そこで震源地は東北で震度7だという情報をキャッチしました。
ついでに薬局でホッカイロや目薬、ウエットティッシュや歯磨き用品なども買いました。

コンビニのそばに喫茶店「ルノアール」がありました! 
入口には空きを待つ人があふれていましたが、私は禁煙席の一人と云うのが幸いして、あっけなく相席ですぐに座ることができました。

みなさん見知らぬ人同士ですが、隣に座った人々で日暮里に来たいきさつや地震の恐ろしさを口々に語りました。
ある人は歩道橋の上で地震にあい、何かにすがらないととても立っていられなかったとか。

和気あいあいと時間を潰していたのですが、店内の若い人が鶯谷のビジネスホテルに部屋があることを教えてくれました。
そこで喫茶店を出て見知らぬ女性4人でホテルに行くことに決めました。

四人の中にはミャンマーから来た女子留学生もいました。
信州大学で建築学を学んでいるとのっこと。日本語はほとんど不自由なくぺらぺらでした。シンガポール経由で成田に着き日暮里で地震にあったのです。
その日は調布にある友達の家に泊めてもらうことになっていたそうです。

ダメ元とは分かっていたのですが、日暮里駅そばの結婚式場&ホテルに入ってみました。
すでにロビーには避難した人が大勢座り込んでいました。
ホテルの人が鶯谷にはその手のファッションホテル(パッションホテル?)がたくさんあるので、そこを利用するのも手ですよと教えてくださいました。

昔は鶯が鳴く街だったそうですが、現在はその手のホテルがたくさんあると云う事でした。
線路伝いに歩いていくと、すぐにその手のホテルは見つかりました。

空き部屋を尋ねてみると、幸いに2部屋あるとのこと! ホテルの名前は「ローマ」。
私はミャンマーの女学生とシェアすることになりました。
こうして日本人とミャンマー人がはるばるローマのホテルに泊ることになったのでした。

その手のホテルなので、大きな鏡があったり、ホタテ貝の形をしたバスがあるのかと思いきや、大きなダブルベットと枕元に避妊具があることを除けば、ビジネスホテルと何も変わりませんでした。とても清潔なホテルでした。
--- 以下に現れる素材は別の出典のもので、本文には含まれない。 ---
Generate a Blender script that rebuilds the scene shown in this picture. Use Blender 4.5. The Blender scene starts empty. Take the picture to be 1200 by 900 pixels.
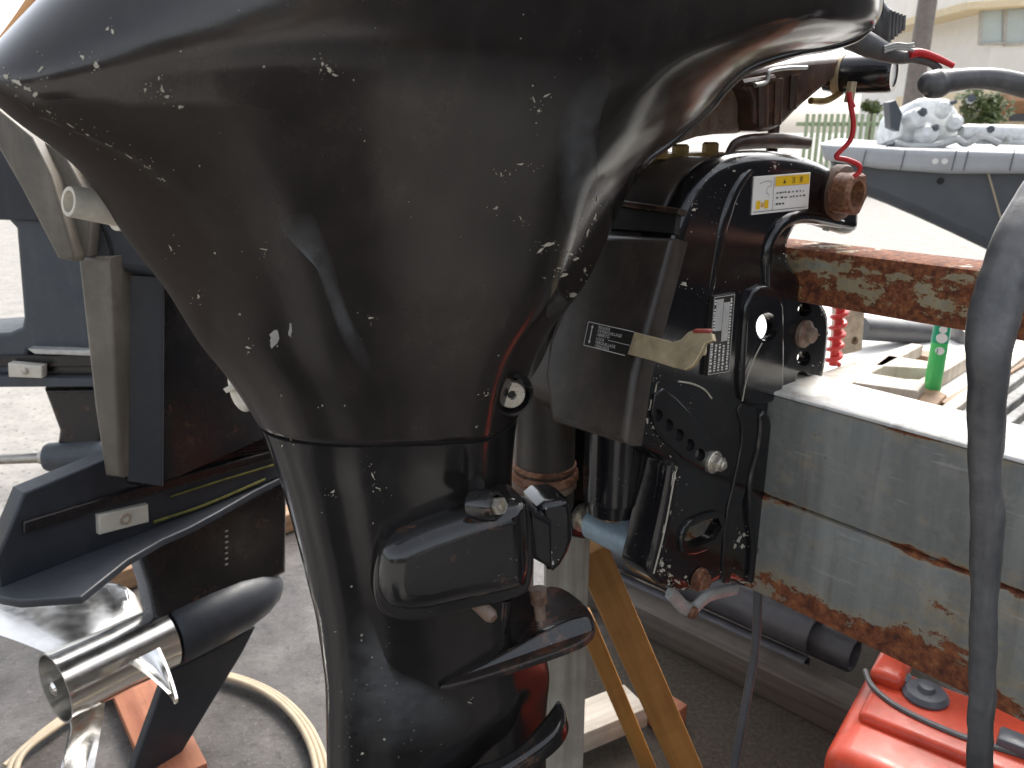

部屋を眺めたおばさま曰く、部屋にある大きなTVは、スイッチを入れるといかがわしいビデオが流れ料金を取られるかもしれないと。
さっそくフロントに行き、そのことを尋ねてみました。
フロントの人は驚いた顔をして普通のTVで無料で観られますよと答えました。
そして白ワインと赤ワインまでサービスしてくれました。

その夜、地震が縁で知り合った四人は、一部屋に集まりワインで乾杯し、奇縁に感謝しながらも地震の恐ろしさをかみしめました。
ほろ酔いになった頃、四人は次の日に備えてぐっすり寝ることにしたのでした。
こうしてホテルローマで地震の夜は更けていきました。